Longer window — more touchpoints considered, credit spreads across older channels, long sales cycles represented more accurately.
Set the lookback window to match your actual key event cycle. If your typical path from first visit to key event is 3-7 days, a 30-day window is generous. If your B2B sales cycle averages 45 days, you may need a 90-day window.
Which reports use attribution settings
Section titled “Which reports use attribution settings”The attribution model and lookback windows affect:
Advertising section:
- Attribution: Model comparison
- Attribution: Conversion paths
- Attribution: Top conversion paths
Google Ads imported key events: When you import GA4 key events to Google Ads, those key events use the GA4 attribution model for optimization.

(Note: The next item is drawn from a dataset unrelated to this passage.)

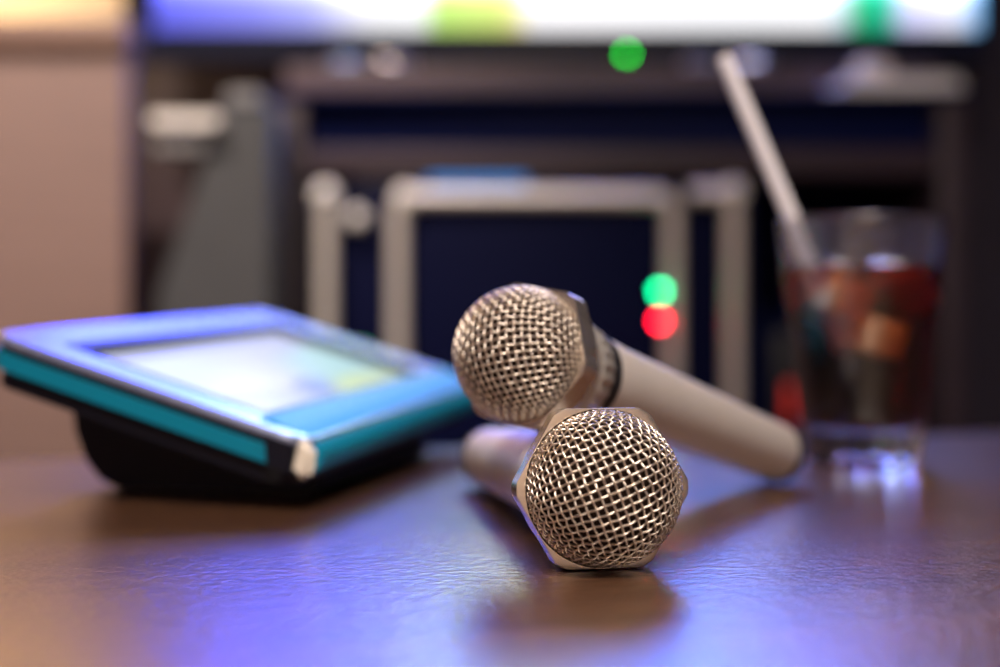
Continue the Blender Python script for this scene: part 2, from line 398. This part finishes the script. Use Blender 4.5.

Standard reports (NOT affected):
- Reports → Acquisition → Traffic acquisition
- Reports → Acquisition → User acquisition
These reports always use last non-direct click, regardless of your attribution settings.
Comparing models
Section titled “Comparing models”The Attribution → Model comparison report lets you see how different models distribute credit across channels without committing to a model change. Since only Data-driven and Last-click remain, this comparison is useful if you want to see the difference before enabling Data-driven:
- Go to Advertising → Attribution → Model comparison
- Select Data-driven and Last-click to compare
- The table shows key events and key event value attributed to each channel under each model
This is useful for understanding the impact of switching to data-driven attribution before making the change.
Data-driven attribution and consent mode
Section titled “Data-driven attribution and consent mode”Data-driven attribution requires sufficient data to train its model. Consent mode can affect this:
- When users decline analytics cookies, GA4 collects aggregate, non-identifying behavioral data
- This modeled data contributes to the overall dataset but at lower confidence
- For properties with high opt-out rates (common in EU), data-driven attribution may have lower accuracy
In consent-restricted environments, last-click attribution is often more reliable because it depends only on the single observed touchpoint rather than pattern matching across the full user journey.
Common mistakes
Section titled “Common mistakes”Changing attribution models without notifying stakeholders
Section titled “Changing attribution models without notifying stakeholders”Attribution model changes restate historical data. A monthly channel performance report will show different numbers for past periods after the change. Always communicate attribution changes in advance and document them with a note in your reporting.
Using the wrong lookback window for your sales cycle
Section titled “Using the wrong lookback window for your sales cycle”A 7-day lookback window on a B2B SaaS product with a 60-day trial period means most early-funnel touchpoints get zero attribution credit. The key event appears to come entirely from “last click” within the window, making email nurture campaigns and content marketing look worthless.
Assuming standard reports use your attribution model
Section titled “Assuming standard reports use your attribution model”Many analysts configure data-driven attribution and then wonder why the Traffic acquisition report looks unchanged. Standard reports use last non-direct click. Your attribution model settings only apply to the Advertising section. This is correct behavior, not a bug.
Not understanding data-driven requirements
Section titled “Not understanding data-driven requirements”Data-driven attribution silently falls back to last-click when key event volume is too low. If your property has 50 key events per month, data-driven is not operating — you are getting last-click with a “data-driven” label. Check the model comparison to see if data-driven is actually distributing credit differently than last-click; if the numbers are identical, the model has not trained.